Joe Bob Briggs and Darcy the Mail Girl returned for one of their four final specials for The Last Drive-In with a creature feature meets modern horror pairing, bringing together Rawhead Rex (1986) and Oddity (2024). It is a bizarre double feature on paper, and somehow even stranger in execution. One is a messy cult monster movie from the eighties, the other a tightly controlled modern slow burn. The contrast being pretty in line with The Last Drive-In.
This is the kind of episode that lives or dies on how much patience you have for tonal whiplash. Joe Bob and Darcy do their best to bridge the gap, but these are two completely different flavors of horror with almost no overlap beyond “things lurking in the dark.”
Rawhead Rex Is Loud, Messy, And Weirdly Fun

Rawhead Rex is exactly what its reputation suggests. It is clunky, uneven, and often unintentionally funny, but there is a certain charm to how hard it commits to its nonsense. Based on Clive Barker’s work, the film follows a resurrected ancient creature terrorizing the Irish countryside, blending folk horror ideas with straight-up creature feature chaos.
The biggest problem is the monster itself. Rawhead looks ridiculous more often than threatening, which undercuts the film’s attempts at dread. That said, the movie leans so far into its weird mythology and over-the-top violence that it circles back around to being entertaining.
Joe Bob’s commentary does a lot of heavy lifting here. The behind-the-scenes context, especially around Barker’s dissatisfaction with the adaptation, adds more value than the movie can provide on its own. In a hosted format, Rawhead Rex works. On its own, it is a much rougher sit.
Oddity Is Quiet, Controlled, And Actually Creepy

Oddity is the exact opposite experience. Where Rawhead Rex is loud and messy, this is precise and restrained. The film builds tension through atmosphere, framing, and slow reveals rather than spectacle. It trusts the audience to sit in discomfort, and for the most part, that approach works.
The performances carry the film, grounding the supernatural elements in something that feels real and uneasy. There is a confidence in how the story unfolds, even when it withholds information. When the horror does hit, it lands because the film has earned it.
That said, it is not a perfect fit for the Last Drive-In format. Like many modern slow-burning horror films, stretching it out with breaks can dilute the tension.

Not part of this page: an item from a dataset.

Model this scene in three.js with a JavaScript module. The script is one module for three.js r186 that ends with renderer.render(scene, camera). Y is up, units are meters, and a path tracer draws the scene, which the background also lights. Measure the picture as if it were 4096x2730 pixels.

It remains effective, but you can feel the pacing strain under the format.
Conclusion
This is a split personality episode. Rawhead Rex delivers messy cult horror energy that thrives on commentary and context, while Oddity brings a more refined and genuinely unsettling modern approach. Individually, both films work in their own ways. Together, they never quite click.
It is not a bad night, but it is an uneven one. You get one chaotic, so bad it is kind of good monster movie, and one slow, controlled horror film that demands patience. Whether that works for you depends entirely on your tolerance for tonal whiplash.
The Last Drive-In with Joe Bob Briggs has three more specials that will be streaming live on Shudder (whenever they air) at 6 PM PST and 9 PM EST with episodes available on Sunday.